— Start —

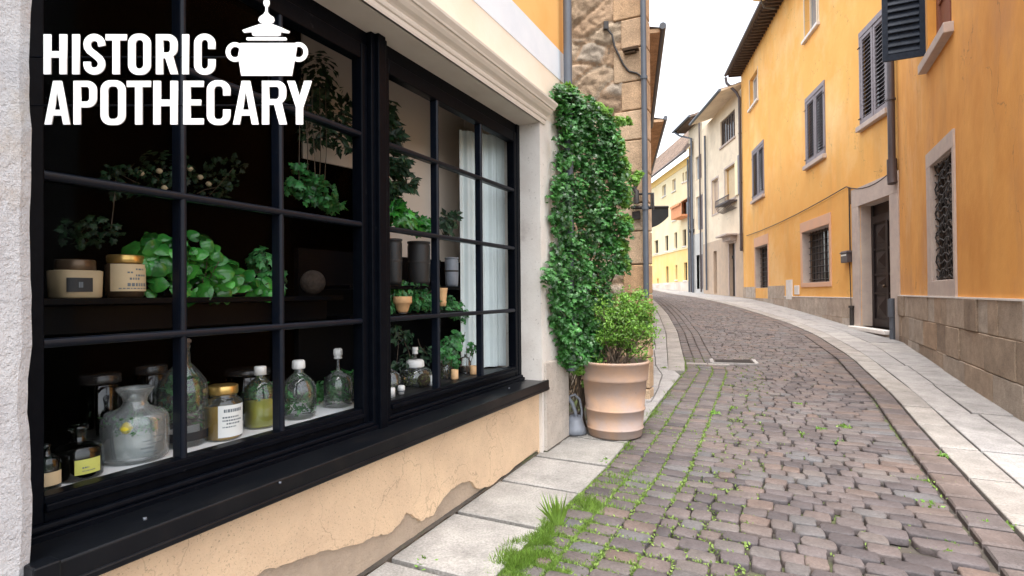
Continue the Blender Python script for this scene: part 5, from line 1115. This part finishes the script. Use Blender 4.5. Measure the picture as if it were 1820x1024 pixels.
npmesh('stonework', np.array(VV), FF, [TT[f[0]] for f in FF], M['ruble'], hs_, smooth=True)
mb = MB(); z = -1.7; k = 0
while z < 7:
    hgt = .36 + r3.random() * .14; w_ = .4 if k % 2 else .3; k += 1; t = r3.random()
    vs = []
    a0, a1 = -.025, w_
    p = [ST.P(a0, .035, 0), ST.P(a1, .035, 0), ST.P(a1, -.05, 0), ST.P(a0, -.2, 0)]
    lo = [(x, y, z + EYE + .006) for x, y, _ in p]; hi = [(x, y, z + hgt - .006 + EYE) for x, y, _ in p]
    mb.add(lo + hi, [(0, 1, 5, 4), (1, 2, 6, 5), (3, 0, 4, 7), (4, 5, 6, 7), (3, 2, 1, 0)], t)
    z += hgt
mb.build('corner_stones', M['quoin'], hs_, bevel=.014)
c = at_y(1144, 100, 7.08)
pipe(hs_, [(c.x, c.y, z + EYE) for z in (7, 3, 0, -.07)], .036, M['pipe'], brackets=[(c.x, c.y, at_y(1144, 138, 7.08).z + EYE), (c.x, c.y, at_y(1144, 370, 7.08).z + EYE)])
def onS(px, py, d=.05): s, z = ST.hit(px, py, d); return ST.P(s, d, z)
mb = MB(); mb.tube([onS(1076, 42), onS(1078, 50), onS(1088, 62), onS(1092, 82), onS(1100, 98), onS(1108, 115), onS(1118, 127), onS(1132, 130), onS(1142, 138)], .016, 8, r2=.012); mb.box(G(*[onS(1077, 46)[i] - (EYE if i == 2 else 0) for i in range(3)]), -.03, .03, -.03, .03, -.05, .05); mb.build('cable', M['iron'], hs_)
mb = MB(); s, z = ST.hit(1122, 89, .05); mb.box(ST, s - .1, s + .1, .02, .12, z - .02, z + .015).box(ST, s - .06, s + .08, .02, .1, z - .05, z - .03); mb.build('rusty_bracket', M['brasslid'], hs_)
mb = MB()
e = lambda px, py, d: ST.P(ST.hit(px, py, d)[0], d, ST.hit(px, py, d)[1])
mb.tube([e(1122, 369, .1), e(1158, 369, .1)], .022, 6); mb.tube([e(1122, 373, .02), e(1150, 373, .02)], .014, 6); mb.tube([e(1135, 345, .1), e(1161, 344, .1), e(1161, 372, .1)], .016, 6); mb.tube([e(1158, 346, .14), e(1158, 370, .14)], .014, 6)
ib = thing('iron_bracket', 'black iron balcony bracket fixed across the downpipe', 'bracket', e(1140, 372, .08)); mb.build('frame', M['iron'], ib)
mb = MB(); x, z = ST.hit(1130, 383, .05); mb.box(ST, x - .06, x + .04, .0, .08, z - .05, z + .05); mb.build('mount', M['iron'], ib)
mb = MB(); mb.tube([e(1131, 362, .12), e(1131, 340, .12), e(1127, 335, .12), e(1133, 326, .13), e(1136, 318, .13)], .04, 8, r2=.02); tag(mb.build('gnarled_branch', M['iron'], None), 'gnarled black branch sprouting leaves above the iron bracket', 'branch')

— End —

Written task → Set the listing down in full and exactly. Pictures within it should not appear in the copy.

Output for this task →
Continue the Blender Python script for this scene: part 5, from line 1115. This part finishes the script. Use Blender 4.5. Measure the picture as if it were 1820x1024 pixels.
npmesh('stonework', np.array(VV), FF, [TT[f[0]] for f in FF], M['ruble'], hs_, smooth=True)
mb = MB(); z = -1.7; k = 0
while z < 7:
    hgt = .36 + r3.random() * .14; w_ = .4 if k % 2 else .3; k += 1; t = r3.random()
    vs = []
    a0, a1 = -.025, w_
    p = [ST.P(a0, .035, 0), ST.P(a1, .035, 0), ST.P(a1, -.05, 0), ST.P(a0, -.2, 0)]
    lo = [(x, y, z + EYE + .006) for x, y, _ in p]; hi = [(x, y, z + hgt - .006 + EYE) for x, y, _ in p]
    mb.add(lo + hi, [(0, 1, 5, 4), (1, 2, 6, 5), (3, 0, 4, 7), (4, 5, 6, 7), (3, 2, 1, 0)], t)
    z += hgt
mb.build('corner_stones', M['quoin'], hs_, bevel=.014)
c = at_y(1144, 100, 7.08)
pipe(hs_, [(c.x, c.y, z + EYE) for z in (7, 3, 0, -.07)], .036, M['pipe'], brackets=[(c.x, c.y, at_y(1144, 138, 7.08).z + EYE), (c.x, c.y, at_y(1144, 370, 7.08).z + EYE)])
def onS(px, py, d=.05): s, z = ST.hit(px, py, d); return ST.P(s, d, z)
mb = MB(); mb.tube([onS(1076, 42), onS(1078, 50), onS(1088, 62), onS(1092, 82), onS(1100, 98), onS(1108, 115), onS(1118, 127), onS(1132, 130), onS(1142, 138)], .016, 8, r2=.012); mb.box(G(*[onS(1077, 46)[i] - (EYE if i == 2 else 0) for i in range(3)]), -.03, .03, -.03, .03, -.05, .05); mb.build('cable', M['iron'], hs_)
mb = MB(); s, z = ST.hit(1122, 89, .05); mb.box(ST, s - .1, s + .1, .02, .12, z - .02, z + .015).box(ST, s - .06, s + .08, .02, .1, z - .05, z - .03); mb.build('rusty_bracket', M['brasslid'], hs_)
mb = MB()
e = lambda px, py, d: ST.P(ST.hit(px, py, d)[0], d, ST.hit(px, py, d)[1])
mb.tube([e(1122, 369, .1), e(1158, 369, .1)], .022, 6); mb.tube([e(1122, 373, .02), e(1150, 373, .02)], .014, 6); mb.tube([e(1135, 345, .1), e(1161, 344, .1), e(1161, 372, .1)], .016, 6); mb.tube([e(1158, 346, .14), e(1158, 370, .14)], .014, 6)
ib = thing('iron_bracket', 'black iron balcony bracket fixed across the downpipe', 'bracket', e(1140, 372, .08)); mb.build('frame', M['iron'], ib)
mb = MB(); x, z = ST.hit(1130, 383, .05); mb.box(ST, x - .06, x + .04, .0, .08, z - .05, z + .05); mb.build('mount', M['iron'], ib)
mb = MB(); mb.tube([e(1131, 362, .12), e(1131, 340, .12), e(1127, 335, .12), e(1133, 326, .13), e(1136, 318, .13)], .04, 8, r2=.02); tag(mb.build('gnarled_branch', M['iron'], None), 'gnarled black branch sprouting leaves above the iron bracket', 'branch')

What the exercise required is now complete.